Im Hotel geben wir noch unsere ganzen Geldbündel bei der Agentur-Chefin ab. So ganz geheuer ist mir das ganze nicht, aber es wird schon passen. Jetzt muss sie sehen, was sie mit dem ganzen Bargeld macht. 
Die Jungs basteln noch ein wenig an Tom´s Ersatzbike rum. Echt blöd gelaufen für ihn... Und ich will einfach nur noch schlafen!
Aber - gegen 19 Uhr fahren wir zusammen in´s nächste Restaurant. Ganz romantisch... es sind nur 2 Tische besetzt, einer davon ist unserer. Die Bühne ist dekorativ in blau beleuchtet. Und im schönsten russisch trällern abwechselnd eine Dame und ein Herr Lieder ins Mikrofon. 
Wir versuchen Essen zu bestellen. Scheinbar gibt es nur Schaschlik von der Ente oder vom Hasen. So zumindest verstehen wir es. Na dann bestellen wir mal.
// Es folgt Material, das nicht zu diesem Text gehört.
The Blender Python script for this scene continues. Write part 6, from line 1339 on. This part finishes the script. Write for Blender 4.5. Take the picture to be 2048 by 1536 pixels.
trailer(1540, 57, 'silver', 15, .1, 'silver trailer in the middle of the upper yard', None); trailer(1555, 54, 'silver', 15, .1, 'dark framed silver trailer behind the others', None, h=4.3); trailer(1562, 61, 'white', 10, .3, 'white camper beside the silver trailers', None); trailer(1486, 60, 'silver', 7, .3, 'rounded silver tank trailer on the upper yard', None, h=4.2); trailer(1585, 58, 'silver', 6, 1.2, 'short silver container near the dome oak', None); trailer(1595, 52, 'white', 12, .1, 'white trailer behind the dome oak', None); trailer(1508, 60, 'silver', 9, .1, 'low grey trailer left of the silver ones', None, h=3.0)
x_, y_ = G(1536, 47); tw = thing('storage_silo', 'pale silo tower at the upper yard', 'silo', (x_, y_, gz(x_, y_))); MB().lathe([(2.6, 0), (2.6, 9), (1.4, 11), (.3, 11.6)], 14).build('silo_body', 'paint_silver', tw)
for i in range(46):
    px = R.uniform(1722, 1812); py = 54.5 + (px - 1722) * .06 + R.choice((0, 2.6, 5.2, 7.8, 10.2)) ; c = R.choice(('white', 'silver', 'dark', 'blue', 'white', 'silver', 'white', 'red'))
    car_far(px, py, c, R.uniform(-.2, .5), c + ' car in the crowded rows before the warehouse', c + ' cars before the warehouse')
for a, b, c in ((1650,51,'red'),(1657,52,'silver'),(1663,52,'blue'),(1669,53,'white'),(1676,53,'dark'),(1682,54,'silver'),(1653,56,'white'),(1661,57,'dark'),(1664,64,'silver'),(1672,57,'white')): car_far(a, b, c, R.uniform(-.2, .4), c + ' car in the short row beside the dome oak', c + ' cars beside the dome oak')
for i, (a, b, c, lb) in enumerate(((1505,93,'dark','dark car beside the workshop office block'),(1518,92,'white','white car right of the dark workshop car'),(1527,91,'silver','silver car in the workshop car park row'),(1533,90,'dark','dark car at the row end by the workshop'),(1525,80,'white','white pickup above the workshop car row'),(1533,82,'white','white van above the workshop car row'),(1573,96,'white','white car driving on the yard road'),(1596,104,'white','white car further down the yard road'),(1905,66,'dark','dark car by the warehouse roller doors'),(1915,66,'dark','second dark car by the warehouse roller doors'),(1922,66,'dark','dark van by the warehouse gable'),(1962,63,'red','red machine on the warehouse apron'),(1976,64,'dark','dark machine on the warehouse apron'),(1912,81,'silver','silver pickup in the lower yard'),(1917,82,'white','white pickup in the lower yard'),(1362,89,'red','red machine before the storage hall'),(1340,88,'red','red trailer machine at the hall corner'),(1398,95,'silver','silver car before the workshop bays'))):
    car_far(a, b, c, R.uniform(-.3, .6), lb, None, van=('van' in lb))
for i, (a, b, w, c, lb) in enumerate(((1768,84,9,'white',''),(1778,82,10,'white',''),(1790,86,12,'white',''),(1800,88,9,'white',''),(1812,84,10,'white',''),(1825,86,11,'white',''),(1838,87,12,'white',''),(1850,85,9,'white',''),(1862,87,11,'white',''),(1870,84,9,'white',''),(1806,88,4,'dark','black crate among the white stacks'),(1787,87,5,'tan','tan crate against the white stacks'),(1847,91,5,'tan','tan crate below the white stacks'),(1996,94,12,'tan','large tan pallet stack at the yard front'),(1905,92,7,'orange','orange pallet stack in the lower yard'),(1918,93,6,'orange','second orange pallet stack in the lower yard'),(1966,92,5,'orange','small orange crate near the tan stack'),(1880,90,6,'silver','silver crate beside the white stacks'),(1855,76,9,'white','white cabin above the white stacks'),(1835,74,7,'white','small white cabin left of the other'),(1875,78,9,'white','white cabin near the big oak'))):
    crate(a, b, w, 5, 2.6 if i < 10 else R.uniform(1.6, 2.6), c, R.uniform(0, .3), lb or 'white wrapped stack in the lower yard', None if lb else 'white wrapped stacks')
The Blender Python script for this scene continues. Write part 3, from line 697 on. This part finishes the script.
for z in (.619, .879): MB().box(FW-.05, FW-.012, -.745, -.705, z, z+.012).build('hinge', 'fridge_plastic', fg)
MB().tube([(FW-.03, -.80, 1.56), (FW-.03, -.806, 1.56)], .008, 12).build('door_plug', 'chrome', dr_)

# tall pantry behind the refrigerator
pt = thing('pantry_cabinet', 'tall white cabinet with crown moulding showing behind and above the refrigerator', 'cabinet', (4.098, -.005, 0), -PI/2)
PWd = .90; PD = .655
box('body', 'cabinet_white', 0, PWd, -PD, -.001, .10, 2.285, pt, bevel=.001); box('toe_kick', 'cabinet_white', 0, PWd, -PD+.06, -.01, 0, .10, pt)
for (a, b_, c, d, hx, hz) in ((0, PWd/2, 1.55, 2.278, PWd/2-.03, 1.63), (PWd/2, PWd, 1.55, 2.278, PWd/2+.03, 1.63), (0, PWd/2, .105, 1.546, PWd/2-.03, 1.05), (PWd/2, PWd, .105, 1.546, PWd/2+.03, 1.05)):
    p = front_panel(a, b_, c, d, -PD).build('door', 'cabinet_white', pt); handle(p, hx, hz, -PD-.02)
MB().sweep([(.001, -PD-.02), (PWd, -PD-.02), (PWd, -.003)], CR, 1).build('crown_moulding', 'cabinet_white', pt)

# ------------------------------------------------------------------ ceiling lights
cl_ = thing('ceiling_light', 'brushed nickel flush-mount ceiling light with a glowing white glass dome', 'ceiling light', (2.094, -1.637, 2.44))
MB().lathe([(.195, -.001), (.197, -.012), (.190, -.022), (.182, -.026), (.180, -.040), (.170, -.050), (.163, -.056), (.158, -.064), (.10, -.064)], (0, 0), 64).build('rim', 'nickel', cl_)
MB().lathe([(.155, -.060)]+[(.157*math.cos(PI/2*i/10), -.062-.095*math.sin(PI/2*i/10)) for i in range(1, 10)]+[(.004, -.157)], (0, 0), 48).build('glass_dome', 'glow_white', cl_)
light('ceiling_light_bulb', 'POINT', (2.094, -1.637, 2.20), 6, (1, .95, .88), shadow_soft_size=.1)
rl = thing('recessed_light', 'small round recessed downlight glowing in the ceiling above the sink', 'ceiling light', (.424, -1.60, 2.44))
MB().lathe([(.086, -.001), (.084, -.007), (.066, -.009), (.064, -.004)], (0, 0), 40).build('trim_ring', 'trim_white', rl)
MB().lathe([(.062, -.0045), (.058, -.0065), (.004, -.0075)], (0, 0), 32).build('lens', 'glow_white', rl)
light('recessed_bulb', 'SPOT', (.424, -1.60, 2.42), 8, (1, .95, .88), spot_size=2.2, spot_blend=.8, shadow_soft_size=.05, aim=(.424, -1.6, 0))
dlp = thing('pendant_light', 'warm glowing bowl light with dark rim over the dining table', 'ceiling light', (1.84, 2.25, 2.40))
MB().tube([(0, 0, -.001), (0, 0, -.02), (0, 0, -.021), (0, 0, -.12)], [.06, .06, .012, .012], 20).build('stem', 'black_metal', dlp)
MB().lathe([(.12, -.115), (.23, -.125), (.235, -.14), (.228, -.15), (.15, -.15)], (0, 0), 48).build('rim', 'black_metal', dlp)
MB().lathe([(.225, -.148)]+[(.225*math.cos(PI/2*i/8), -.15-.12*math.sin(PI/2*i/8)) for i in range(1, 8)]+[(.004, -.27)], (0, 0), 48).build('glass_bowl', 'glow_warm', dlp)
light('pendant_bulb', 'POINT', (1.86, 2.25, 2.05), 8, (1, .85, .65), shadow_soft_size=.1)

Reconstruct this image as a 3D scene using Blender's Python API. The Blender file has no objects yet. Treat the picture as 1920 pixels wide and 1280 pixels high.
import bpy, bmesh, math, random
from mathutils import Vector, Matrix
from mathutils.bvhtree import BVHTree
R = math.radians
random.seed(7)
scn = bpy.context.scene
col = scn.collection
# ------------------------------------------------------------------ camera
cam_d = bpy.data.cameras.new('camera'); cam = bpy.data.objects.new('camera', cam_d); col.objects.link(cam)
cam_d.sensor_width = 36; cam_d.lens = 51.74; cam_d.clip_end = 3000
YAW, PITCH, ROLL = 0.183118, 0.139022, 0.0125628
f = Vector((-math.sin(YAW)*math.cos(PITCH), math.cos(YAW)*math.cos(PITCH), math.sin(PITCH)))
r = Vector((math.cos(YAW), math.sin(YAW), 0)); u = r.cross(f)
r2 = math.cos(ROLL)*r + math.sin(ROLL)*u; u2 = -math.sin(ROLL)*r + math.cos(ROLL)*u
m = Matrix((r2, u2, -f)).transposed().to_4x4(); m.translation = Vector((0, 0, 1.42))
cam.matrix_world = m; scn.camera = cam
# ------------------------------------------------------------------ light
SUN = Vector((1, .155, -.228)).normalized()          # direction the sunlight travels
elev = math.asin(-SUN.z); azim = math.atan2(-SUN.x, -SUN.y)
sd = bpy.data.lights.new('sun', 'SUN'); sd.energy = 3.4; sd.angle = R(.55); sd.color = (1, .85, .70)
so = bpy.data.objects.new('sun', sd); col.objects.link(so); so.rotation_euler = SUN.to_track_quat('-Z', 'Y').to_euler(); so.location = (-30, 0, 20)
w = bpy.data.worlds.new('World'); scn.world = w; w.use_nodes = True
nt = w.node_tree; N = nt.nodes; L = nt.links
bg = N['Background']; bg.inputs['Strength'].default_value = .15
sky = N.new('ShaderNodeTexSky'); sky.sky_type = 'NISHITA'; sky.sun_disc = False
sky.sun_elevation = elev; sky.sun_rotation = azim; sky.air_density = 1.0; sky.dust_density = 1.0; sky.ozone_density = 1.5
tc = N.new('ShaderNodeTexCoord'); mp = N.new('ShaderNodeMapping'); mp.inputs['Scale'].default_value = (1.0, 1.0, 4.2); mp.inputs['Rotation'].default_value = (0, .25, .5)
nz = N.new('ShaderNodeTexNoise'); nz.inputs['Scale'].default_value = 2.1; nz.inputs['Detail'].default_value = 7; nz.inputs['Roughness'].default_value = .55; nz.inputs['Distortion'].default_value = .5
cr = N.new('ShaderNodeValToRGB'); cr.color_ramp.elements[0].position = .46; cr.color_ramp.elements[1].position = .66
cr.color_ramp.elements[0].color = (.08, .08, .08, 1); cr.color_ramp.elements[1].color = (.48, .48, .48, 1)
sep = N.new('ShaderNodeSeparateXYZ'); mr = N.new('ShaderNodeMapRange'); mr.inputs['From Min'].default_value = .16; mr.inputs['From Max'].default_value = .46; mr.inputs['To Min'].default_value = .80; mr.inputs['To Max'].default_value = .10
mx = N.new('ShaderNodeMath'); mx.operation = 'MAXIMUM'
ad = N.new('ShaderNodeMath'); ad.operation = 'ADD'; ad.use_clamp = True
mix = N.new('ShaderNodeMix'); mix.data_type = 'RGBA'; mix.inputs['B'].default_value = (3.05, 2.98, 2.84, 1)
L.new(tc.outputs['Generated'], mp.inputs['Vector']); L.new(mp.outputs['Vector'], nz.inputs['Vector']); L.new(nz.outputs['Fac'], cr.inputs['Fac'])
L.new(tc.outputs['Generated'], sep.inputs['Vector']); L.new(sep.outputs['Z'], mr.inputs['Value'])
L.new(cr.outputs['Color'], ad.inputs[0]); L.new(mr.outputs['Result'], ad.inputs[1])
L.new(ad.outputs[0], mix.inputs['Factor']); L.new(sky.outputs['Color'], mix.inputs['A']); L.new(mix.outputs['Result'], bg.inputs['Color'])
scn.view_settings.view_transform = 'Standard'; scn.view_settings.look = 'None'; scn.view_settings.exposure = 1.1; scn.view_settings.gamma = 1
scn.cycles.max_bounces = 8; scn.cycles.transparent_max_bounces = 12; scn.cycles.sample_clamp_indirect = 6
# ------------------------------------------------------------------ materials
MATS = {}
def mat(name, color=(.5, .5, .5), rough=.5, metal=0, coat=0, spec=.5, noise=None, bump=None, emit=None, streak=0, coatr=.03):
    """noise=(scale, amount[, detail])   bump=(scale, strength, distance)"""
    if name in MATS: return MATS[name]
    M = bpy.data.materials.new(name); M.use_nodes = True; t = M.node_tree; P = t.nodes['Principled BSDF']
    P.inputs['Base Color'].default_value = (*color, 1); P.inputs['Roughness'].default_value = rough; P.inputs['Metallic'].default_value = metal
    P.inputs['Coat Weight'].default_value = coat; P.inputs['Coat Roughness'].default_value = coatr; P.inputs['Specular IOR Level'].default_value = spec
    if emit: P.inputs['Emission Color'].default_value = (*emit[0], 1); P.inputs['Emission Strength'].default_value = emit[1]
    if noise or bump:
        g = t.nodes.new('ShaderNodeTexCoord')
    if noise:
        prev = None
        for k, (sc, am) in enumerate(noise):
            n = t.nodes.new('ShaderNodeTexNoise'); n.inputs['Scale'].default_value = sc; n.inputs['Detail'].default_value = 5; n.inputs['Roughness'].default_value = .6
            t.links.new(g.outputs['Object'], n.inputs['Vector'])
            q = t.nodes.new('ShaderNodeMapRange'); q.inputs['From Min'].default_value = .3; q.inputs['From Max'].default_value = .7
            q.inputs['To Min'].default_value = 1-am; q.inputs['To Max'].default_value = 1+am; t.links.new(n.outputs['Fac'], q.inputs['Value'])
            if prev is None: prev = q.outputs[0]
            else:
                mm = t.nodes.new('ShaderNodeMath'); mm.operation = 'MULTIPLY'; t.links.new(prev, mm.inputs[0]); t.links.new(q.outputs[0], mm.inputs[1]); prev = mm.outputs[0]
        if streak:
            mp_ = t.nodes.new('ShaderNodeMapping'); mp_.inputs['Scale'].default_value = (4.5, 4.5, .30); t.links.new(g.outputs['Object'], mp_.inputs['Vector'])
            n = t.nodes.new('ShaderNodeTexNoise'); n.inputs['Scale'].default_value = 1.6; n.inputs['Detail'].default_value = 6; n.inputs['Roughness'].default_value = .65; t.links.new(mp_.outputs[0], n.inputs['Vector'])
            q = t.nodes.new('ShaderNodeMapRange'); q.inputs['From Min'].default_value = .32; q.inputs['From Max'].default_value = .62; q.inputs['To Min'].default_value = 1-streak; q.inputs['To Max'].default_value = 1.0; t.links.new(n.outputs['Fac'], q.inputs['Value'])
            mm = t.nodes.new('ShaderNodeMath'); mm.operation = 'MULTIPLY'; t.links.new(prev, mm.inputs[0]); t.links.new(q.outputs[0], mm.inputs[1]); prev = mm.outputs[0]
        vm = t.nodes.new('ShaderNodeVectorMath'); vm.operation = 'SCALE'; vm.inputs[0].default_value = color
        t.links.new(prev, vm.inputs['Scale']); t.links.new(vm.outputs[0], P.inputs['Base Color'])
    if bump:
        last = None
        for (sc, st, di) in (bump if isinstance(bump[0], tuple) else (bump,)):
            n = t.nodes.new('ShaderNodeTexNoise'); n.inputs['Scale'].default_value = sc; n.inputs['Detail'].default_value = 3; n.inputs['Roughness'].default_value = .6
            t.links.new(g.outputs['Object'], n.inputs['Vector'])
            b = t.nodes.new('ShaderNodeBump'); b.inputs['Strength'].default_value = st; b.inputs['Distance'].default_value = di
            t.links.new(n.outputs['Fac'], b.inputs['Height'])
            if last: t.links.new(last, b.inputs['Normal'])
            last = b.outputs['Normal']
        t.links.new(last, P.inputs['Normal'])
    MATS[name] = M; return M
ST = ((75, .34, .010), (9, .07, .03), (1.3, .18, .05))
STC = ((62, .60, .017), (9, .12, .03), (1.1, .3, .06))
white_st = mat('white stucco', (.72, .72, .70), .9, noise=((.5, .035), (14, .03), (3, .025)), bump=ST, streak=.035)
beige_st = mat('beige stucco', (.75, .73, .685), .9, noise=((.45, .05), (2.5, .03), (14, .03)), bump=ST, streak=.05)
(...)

Erst kommen 4 verschiedenen Salate...sehr lecker. Einen taufen wir Marcel... warum auch immer. Es ist scheinbar Hase mit Käse und das russische Wort dafür klingt eben wie MARCEL. Die Schaschlik-Spieße sind ungefähr einen Meter lang. Dazu gibt´s ein großes Bier, was ganz lecker ist. Als Nachspeise testen wir Eis. Das ist aber nicht so lecker. Das „kleine“ Eis besteht aus ca. 5 Kugeln rosa Eiscreme mit ein paar Früchten drauf.
Irgendwann verfehlt das Bier seine Wirkung nicht, und wir fallen todmüde ins Bett.

Weiter geht es hier!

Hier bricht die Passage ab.